I haven’t seen all the numbers yet – or, indeed, many details at all – so consider the following as very loose, first impressions of the tax cut Cameron’s just announced (details here):
What is it? Companies which employ workers who have been jobless for three months will get a cut in the amount of national insurance they pay. The cut will be worth £2,500 for every such worker taken on. According to Cameron, that could reduce the overall tax burden on companies by up to £2.6 billion, and create up to 350,000 jobs.
How is it funded? Out of the cash that would otherwise have been spent on unemployment benefits.
Potential pros. A neat double action: reduces the tax burden whilst also reducing unemployment – helps both business and individuals. 350,000 jobs would be a hefty reduction in unemployment (currenty around 1.8 million). Provided the numbers work out, there’s a nice synergy to funding the meaure out of welfare payments.
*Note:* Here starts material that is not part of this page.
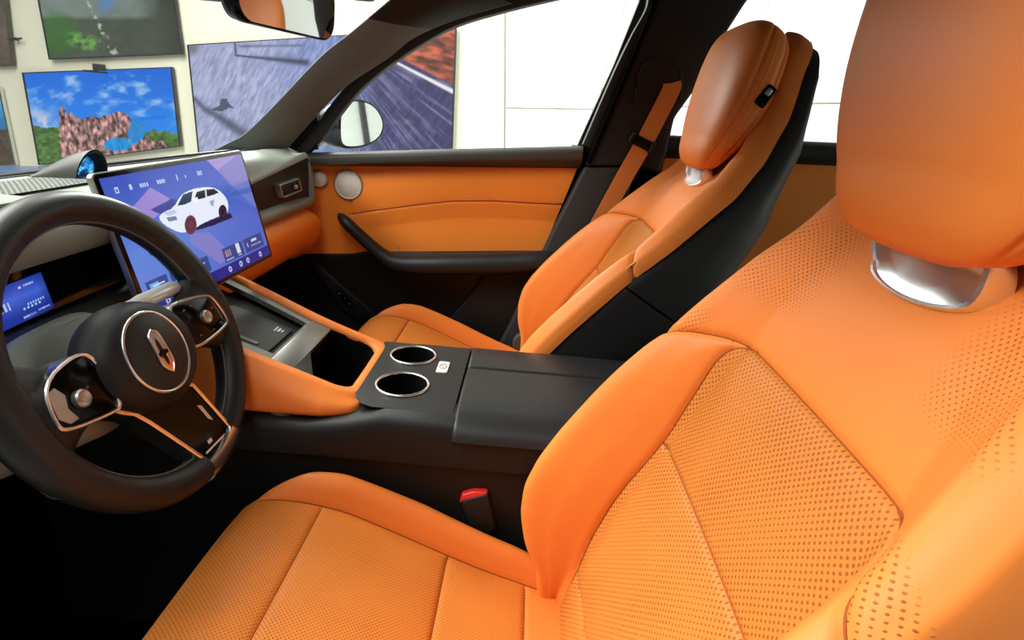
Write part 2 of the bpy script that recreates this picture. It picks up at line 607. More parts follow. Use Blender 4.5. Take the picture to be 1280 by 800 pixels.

Potential cons. From a purely political perspective, will it be able to compete with the kind of “cash in your pocket”-style cuts that Brown’s expected to announce for low- and middle-income earners? From a policy perspective, the biggest issue seems to be about take-up. There’s a big IF hanging over it all. Companies will get this cut if they take on workers who have been unemployed for three months. But will companies do that in a downturn just to get a tax break? If not, the £2.6 billion and 350,000 jobs figures could be optimistic.